*GIVEN DATA*:
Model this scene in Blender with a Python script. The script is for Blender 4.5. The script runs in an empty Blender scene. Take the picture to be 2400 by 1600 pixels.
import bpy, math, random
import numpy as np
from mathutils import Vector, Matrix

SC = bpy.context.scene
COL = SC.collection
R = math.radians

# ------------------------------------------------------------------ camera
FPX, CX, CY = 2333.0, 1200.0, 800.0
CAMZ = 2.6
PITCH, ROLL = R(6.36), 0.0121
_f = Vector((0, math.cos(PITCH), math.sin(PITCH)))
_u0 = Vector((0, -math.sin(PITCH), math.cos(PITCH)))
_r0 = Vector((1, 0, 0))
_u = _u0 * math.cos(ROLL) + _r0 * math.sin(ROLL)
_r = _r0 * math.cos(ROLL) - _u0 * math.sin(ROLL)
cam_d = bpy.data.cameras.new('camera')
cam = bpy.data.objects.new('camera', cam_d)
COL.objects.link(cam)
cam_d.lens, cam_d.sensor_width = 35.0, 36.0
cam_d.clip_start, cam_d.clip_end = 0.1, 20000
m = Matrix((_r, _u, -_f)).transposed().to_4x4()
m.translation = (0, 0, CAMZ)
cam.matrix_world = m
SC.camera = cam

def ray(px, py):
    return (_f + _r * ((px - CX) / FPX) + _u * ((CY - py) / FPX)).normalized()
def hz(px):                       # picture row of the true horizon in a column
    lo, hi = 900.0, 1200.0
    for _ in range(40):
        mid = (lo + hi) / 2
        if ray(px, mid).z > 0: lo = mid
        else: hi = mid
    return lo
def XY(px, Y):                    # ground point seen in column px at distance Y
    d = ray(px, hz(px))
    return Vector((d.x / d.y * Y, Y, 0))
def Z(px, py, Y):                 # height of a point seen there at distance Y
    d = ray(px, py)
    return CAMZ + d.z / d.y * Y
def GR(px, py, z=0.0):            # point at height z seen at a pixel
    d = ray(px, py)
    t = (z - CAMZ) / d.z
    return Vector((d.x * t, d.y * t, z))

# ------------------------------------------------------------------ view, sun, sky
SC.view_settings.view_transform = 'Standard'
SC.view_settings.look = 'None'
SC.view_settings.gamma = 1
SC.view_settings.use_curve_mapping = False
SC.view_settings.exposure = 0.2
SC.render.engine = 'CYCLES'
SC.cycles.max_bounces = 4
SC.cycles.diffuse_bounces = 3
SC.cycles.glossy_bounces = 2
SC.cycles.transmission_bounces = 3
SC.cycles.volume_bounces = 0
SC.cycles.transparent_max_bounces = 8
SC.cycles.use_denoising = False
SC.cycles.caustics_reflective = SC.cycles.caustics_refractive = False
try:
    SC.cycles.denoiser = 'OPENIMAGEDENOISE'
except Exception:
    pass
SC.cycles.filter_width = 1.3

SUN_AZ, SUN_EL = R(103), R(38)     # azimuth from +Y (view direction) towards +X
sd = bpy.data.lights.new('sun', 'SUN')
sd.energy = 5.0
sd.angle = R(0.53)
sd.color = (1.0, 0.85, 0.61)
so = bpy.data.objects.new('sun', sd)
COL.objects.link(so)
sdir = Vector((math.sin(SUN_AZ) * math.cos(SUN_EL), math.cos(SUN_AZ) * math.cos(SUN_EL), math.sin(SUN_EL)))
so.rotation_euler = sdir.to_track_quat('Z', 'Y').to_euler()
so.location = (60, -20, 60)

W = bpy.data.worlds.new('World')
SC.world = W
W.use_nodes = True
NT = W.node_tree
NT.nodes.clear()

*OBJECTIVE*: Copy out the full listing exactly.

*COMPLETED EXERCISE*:
Model this scene in Blender with a Python script. The script is for Blender 4.5. The script runs in an empty Blender scene. Take the picture to be 2400 by 1600 pixels.
import bpy, math, random
import numpy as np
from mathutils import Vector, Matrix

SC = bpy.context.scene
COL = SC.collection
R = math.radians

# ------------------------------------------------------------------ camera
FPX, CX, CY = 2333.0, 1200.0, 800.0
CAMZ = 2.6
PITCH, ROLL = R(6.36), 0.0121
_f = Vector((0, math.cos(PITCH), math.sin(PITCH)))
_u0 = Vector((0, -math.sin(PITCH), math.cos(PITCH)))
_r0 = Vector((1, 0, 0))
_u = _u0 * math.cos(ROLL) + _r0 * math.sin(ROLL)
_r = _r0 * math.cos(ROLL) - _u0 * math.sin(ROLL)
cam_d = bpy.data.cameras.new('camera')
cam = bpy.data.objects.new('camera', cam_d)
COL.objects.link(cam)
cam_d.lens, cam_d.sensor_width = 35.0, 36.0
cam_d.clip_start, cam_d.clip_end = 0.1, 20000
m = Matrix((_r, _u, -_f)).transposed().to_4x4()
m.translation = (0, 0, CAMZ)
cam.matrix_world = m
SC.camera = cam

def ray(px, py):
    return (_f + _r * ((px - CX) / FPX) + _u * ((CY - py) / FPX)).normalized()
def hz(px):                       # picture row of the true horizon in a column
    lo, hi = 900.0, 1200.0
    for _ in range(40):
        mid = (lo + hi) / 2
        if ray(px, mid).z > 0: lo = mid
        else: hi = mid
    return lo
def XY(px, Y):                    # ground point seen in column px at distance Y
    d = ray(px, hz(px))
    return Vector((d.x / d.y * Y, Y, 0))
def Z(px, py, Y):                 # height of a point seen there at distance Y
    d = ray(px, py)
    return CAMZ + d.z / d.y * Y
def GR(px, py, z=0.0):            # point at height z seen at a pixel
    d = ray(px, py)
    t = (z - CAMZ) / d.z
    return Vector((d.x * t, d.y * t, z))

# ------------------------------------------------------------------ view, sun, sky
SC.view_settings.view_transform = 'Standard'
SC.view_settings.look = 'None'
SC.view_settings.gamma = 1
SC.view_settings.use_curve_mapping = False
SC.view_settings.exposure = 0.2
SC.render.engine = 'CYCLES'
SC.cycles.max_bounces = 4
SC.cycles.diffuse_bounces = 3
SC.cycles.glossy_bounces = 2
SC.cycles.transmission_bounces = 3
SC.cycles.volume_bounces = 0
SC.cycles.transparent_max_bounces = 8
SC.cycles.use_denoising = False
SC.cycles.caustics_reflective = SC.cycles.caustics_refractive = False
try:
    SC.cycles.denoiser = 'OPENIMAGEDENOISE'
except Exception:
    pass
SC.cycles.filter_width = 1.3

SUN_AZ, SUN_EL = R(103), R(38)     # azimuth from +Y (view direction) towards +X
sd = bpy.data.lights.new('sun', 'SUN')
sd.energy = 5.0
sd.angle = R(0.53)
sd.color = (1.0, 0.85, 0.61)
so = bpy.data.objects.new('sun', sd)
COL.objects.link(so)
sdir = Vector((math.sin(SUN_AZ) * math.cos(SUN_EL), math.cos(SUN_AZ) * math.cos(SUN_EL), math.sin(SUN_EL)))
so.rotation_euler = sdir.to_track_quat('Z', 'Y').to_euler()
so.location = (60, -20, 60)

W = bpy.data.worlds.new('World')
SC.world = W
W.use_nodes = True
NT = W.node_tree
NT.nodes.clear()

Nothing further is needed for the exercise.